Lo fueron a sacar el siguiente viernes, al mediodía. Estaba horneando cuando le sacaron. Se supone que nadie vio, porque nadie dijo, pero en realidad los vecinos sí vieron cómo le fueron a sacar los chavos de la MS-13 y le subieron a su propio pick up. La esposa se dio cuenta de que algo pasaba porque no llegó a cenar. Y se empezó a preocupar por él. Y todos los vecinos supieron de inmediato.

El cuerpo apareció al siguiente día, un sábado por la mañana. En la carretera a Aguacaliente, antes de llegar al puente, cerca de la Iberia, en la calle que pasa detrás de Molsa, allí a un ladito, estaba el pick up rojo, y más adelante, en el monte, él, en una sábana.

Por la autopsia se supo que le habían hecho tragar ácido y lo habían torturado con alfileres. Con muchos alfileres. De esos con cabecitas de colores. Le iban pinchando mientras se destruía por dentro, mientras se le licuaban el esófago y el estómago. Antes, le grabaron en video un mensaje de despedida para su esposa y sus hijos. Se lo mandaron a ella días después. Un Isaí derrumbado pedía perdón por sus deslices con otras mujeres, y le decía a su esposa que cuidara a los niños.

A la vela el sábado y el entierro el domingo no llegó mucha gente, por miedo. Todos temían que los dieciocheros de la San Luis pensaran que el vecindario estaba en contra de ellos y les culpaba por el asesinato que había cometido la Salvatrucha. Por eso se quedaron en casa y se autoimpusieron el silencio. Cuanto más rabia hay debajo del miedo, más se calla, porque más riesgo hay de que una mala palabra se escape. Cuanta más repugnancia, más se cuidan los actos, porque uno no sabe cómo se van a interpretar los gestos. Nadie quiere poner balas en la ruleta rusa y el entierro de Isaí fue un desierto.

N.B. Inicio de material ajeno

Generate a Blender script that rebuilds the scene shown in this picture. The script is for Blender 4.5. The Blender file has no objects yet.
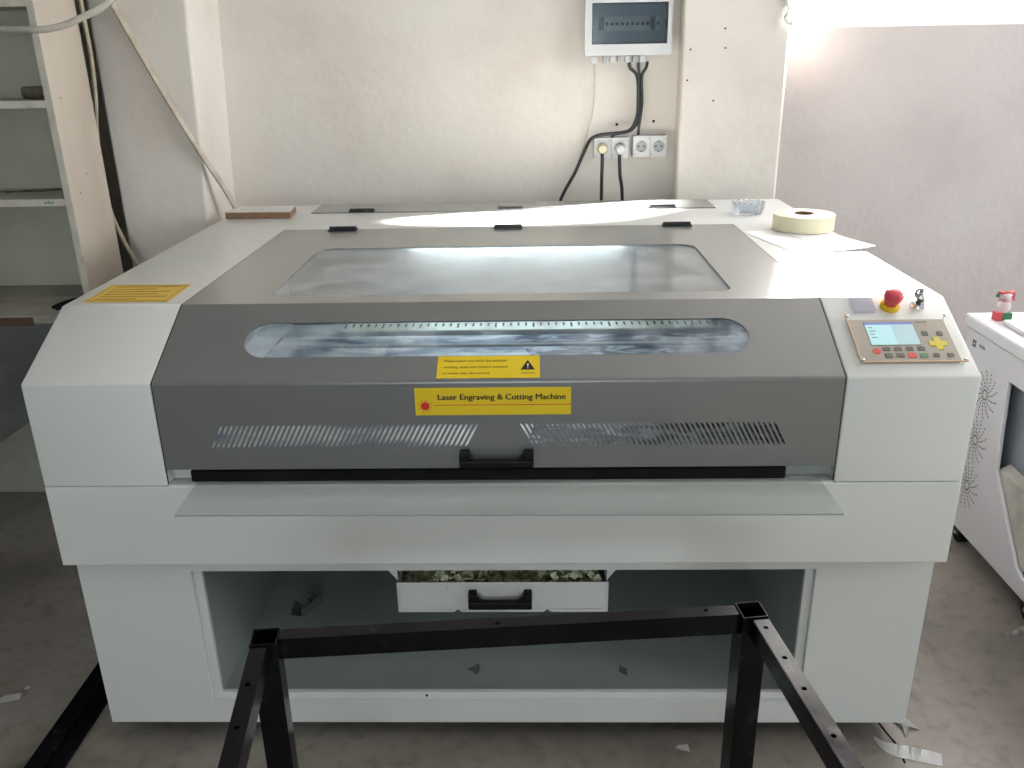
import bpy, bmesh, math, random
from mathutils import Vector, Matrix, geometry
random.seed(4)
PI = math.pi
COL = bpy.context.scene.collection
sc = bpy.context.scene

# ------------------------------------------------------------------ materials
def mat(name, col, rough=.5, metal=0., noise=None, bump=None, coat=0., spec=.5, emit=None, trans=0., ior=1.45, alpha=None):
    """noise=(scale, amount, detail) multiplies value; bump=(scale,strength,dist)"""
    m = bpy.data.materials.new(name); m.use_nodes = True
    nt = m.node_tree; b = nt.nodes['Principled BSDF']
    b.inputs['Base Color'].default_value = (*col, 1)
    b.inputs['Roughness'].default_value = rough
    b.inputs['Metallic'].default_value = metal
    b.inputs['Specular IOR Level'].default_value = spec
    b.inputs['Coat Weight'].default_value = coat; b.inputs['Coat Roughness'].default_value = .25
    b.inputs['Transmission Weight'].default_value = trans
    b.inputs['IOR'].default_value = ior
    if emit:
        b.inputs['Emission Color'].default_value = (*emit[0], 1); b.inputs['Emission Strength'].default_value = emit[1]
    tc = nt.nodes.new('ShaderNodeTexCoord')
    if noise:
        n = nt.nodes.new('ShaderNodeTexNoise'); n.inputs['Scale'].default_value = noise[0]; n.inputs['Detail'].default_value = noise[2]
        r = nt.nodes.new('ShaderNodeMapRange')
        r.inputs['From Min'].default_value = .3; r.inputs['From Max'].default_value = .7
        r.inputs['To Min'].default_value = 1 - noise[1]; r.inputs['To Max'].default_value = 1 + noise[1]
        mx = nt.nodes.new('ShaderNodeVectorMath'); mx.operation = 'SCALE'
        mx.inputs[0].default_value = col
        nt.links.new(tc.outputs['Object'], n.inputs['Vector']); nt.links.new(n.outputs['Fac'], r.inputs['Value'])
        nt.links.new(r.outputs['Result'], mx.inputs['Scale']); nt.links.new(mx.outputs['Vector'], b.inputs['Base Color'])
    if bump:
        n = nt.nodes.new('ShaderNodeTexNoise'); n.inputs['Scale'].default_value = bump[0]; n.inputs['Detail'].default_value = 6
        bp = nt.nodes.new('ShaderNodeBump'); bp.inputs['Strength'].default_value = bump[1]; bp.inputs['Distance'].default_value = bump[2]
        nt.links.new(tc.outputs['Object'], n.inputs['Vector']); nt.links.new(n.outputs['Fac'], bp.inputs['Height'])
        nt.links.new(bp.outputs['Normal'], b.inputs['Normal'])
    return m

def mat_mix(name, cols, scale, detail=6, rough=.6, bump=None, stretch=(1,1,1), stops=None, dist=0., metal=0., spec=.5, rough2=None):
    """noise through a colour ramp"""
    m = bpy.data.materials.new(name); m.use_nodes = True
    nt = m.node_tree; b = nt.nodes['Principled BSDF']
    tc = nt.nodes.new('ShaderNodeTexCoord'); mp = nt.nodes.new('ShaderNodeMapping'); mp.inputs['Scale'].default_value = stretch
    n = nt.nodes.new('ShaderNodeTexNoise'); n.inputs['Scale'].default_value = scale; n.inputs['Detail'].default_value = detail
    n.inputs['Distortion'].default_value = dist
    r = nt.nodes.new('ShaderNodeValToRGB')
    k = len(cols); stops = stops or [.3 + .4 * i / (k - 1) for i in range(k)]
    while len(r.color_ramp.elements) < k: r.color_ramp.elements.new(.5)
    for e, c, s in zip(r.color_ramp.elements, cols, stops): e.position = s; e.color = (*c, 1)
    nt.links.new(tc.outputs['Object'], mp.inputs[0]); nt.links.new(mp.outputs[0], n.inputs['Vector'])
    nt.links.new(n.outputs['Fac'], r.inputs[0]); nt.links.new(r.outputs[0], b.inputs['Base Color'])
    b.inputs['Roughness'].default_value = rough; b.inputs['Metallic'].default_value = metal
    b.inputs['Specular IOR Level'].default_value = spec
    if rough2 is not None:
        rr = nt.nodes.new('ShaderNodeMapRange'); rr.inputs['From Min'].default_value = .3; rr.inputs['From Max'].default_value = .7
        rr.inputs['To Min'].default_value = rough; rr.inputs['To Max'].default_value = rough2
        nt.links.new(n.outputs['Fac'], rr.inputs[0]); nt.links.new(rr.outputs[0], b.inputs['Roughness'])
    if bump:
        n2 = nt.nodes.new('ShaderNodeTexNoise'); n2.inputs['Scale'].default_value = bump[0]; n2.inputs['Detail'].default_value = 8
        bp = nt.nodes.new('ShaderNodeBump'); bp.inputs['Strength'].default_value = bump[1]; bp.inputs['Distance'].default_value = bump[2]
        nt.links.new(tc.outputs['Object'], n2.inputs['Vector']); nt.links.new(n2.outputs['Fac'], bp.inputs['Height'])
        nt.links.new(bp.outputs['Normal'], b.inputs['Normal'])
    return m

def mat_sheet(name, tint, haze=.1, hazecol=(.8, .85, .9), rough=.05, gloss=1., scale=9.):
    """thin clear plastic: see-through, glossy, with a little patchy dust"""
    m = bpy.data.materials.new(name); m.use_nodes = True
    nt = m.node_tree; nt.nodes.clear()
    out = nt.nodes.new('ShaderNodeOutputMaterial')
    t = nt.nodes.new('ShaderNodeBsdfTransparent'); t.inputs[0].default_value = (*tint, 1)
    d = nt.nodes.new('ShaderNodeBsdfDiffuse'); d.inputs[0].default_value = (*hazecol, 1)
    g = nt.nodes.new('ShaderNodeBsdfGlossy'); g.inputs['Roughness'].default_value = rough
    fr = nt.nodes.new('ShaderNodeFresnel'); fr.inputs[0].default_value = 1.45
    fm = nt.nodes.new('ShaderNodeMath'); fm.operation = 'MULTIPLY'; fm.inputs[1].default_value = gloss
    ge = nt.nodes.new('ShaderNodeNewGeometry'); io = nt.nodes.new('ShaderNodeMapRange')   # same sheen seen from either face
    io.inputs['To Min'].default_value = 1.45; io.inputs['To Max'].default_value = 1 / 1.45
    nt.links.new(ge.outputs['Backfacing'], io.inputs[0]); nt.links.new(io.outputs[0], fr.inputs[0])
    n = nt.nodes.new('ShaderNodeTexNoise'); n.inputs['Scale'].default_value = scale; n.inputs['Detail'].default_value = 5
    tc = nt.nodes.new('ShaderNodeTexCoord'); nt.links.new(tc.outputs['Object'], n.inputs['Vector'])
    mr = nt.nodes.new('ShaderNodeMapRange'); mr.inputs['From Min'].default_value = .3; mr.inputs['From Max'].default_value = .7
    mr.inputs['To Min'].default_value = haze * .1; mr.inputs['To Max'].default_value = haze * 1.9
    nt.links.new(n.outputs['Fac'], mr.inputs[0])
    m1 = nt.nodes.new('ShaderNodeMixShader'); m2 = nt.nodes.new('ShaderNodeMixShader')
    nt.links.new(mr.outputs[0], m1.inputs[0]); nt.links.new(t.outputs[0], m1.inputs[1]); nt.links.new(d.outputs[0], m1.inputs[2])
    nt.links.new(fr.outputs[0], fm.inputs[0]); nt.links.new(fm.outputs[0], m2.inputs[0])
    nt.links.new(m1.outputs[0], m2.inputs[1]); nt.links.new(g.outputs[0], m2.inputs[2])
    nt.links.new(m2.outputs[0], out.inputs[0])
    return m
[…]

No llegó ni su hermano, al que llamaban Belquior, que andaba con una misión evangélica en Honduras y no se dio cuenta hasta el domingo por la tarde, cuando vino, de que su hermano ya estaba enterrado.

Isaí era delgado, de estatura mediana, y tenía el rostro aguileño y el cabello liso, peinado hacia atrás. En la San Luis dicen que era buena gente. Mucha gente le quedó debiendo dinero. Tenía unos 25 años cuando lo mataron. Vivía en la calle principal de la colonia, frente a los lavaderos públicos, a dos casas de la de su suegro, después de los túmulos. Ahí vive su viuda todavía. Todos los días echa pupusas en la casa de su papá.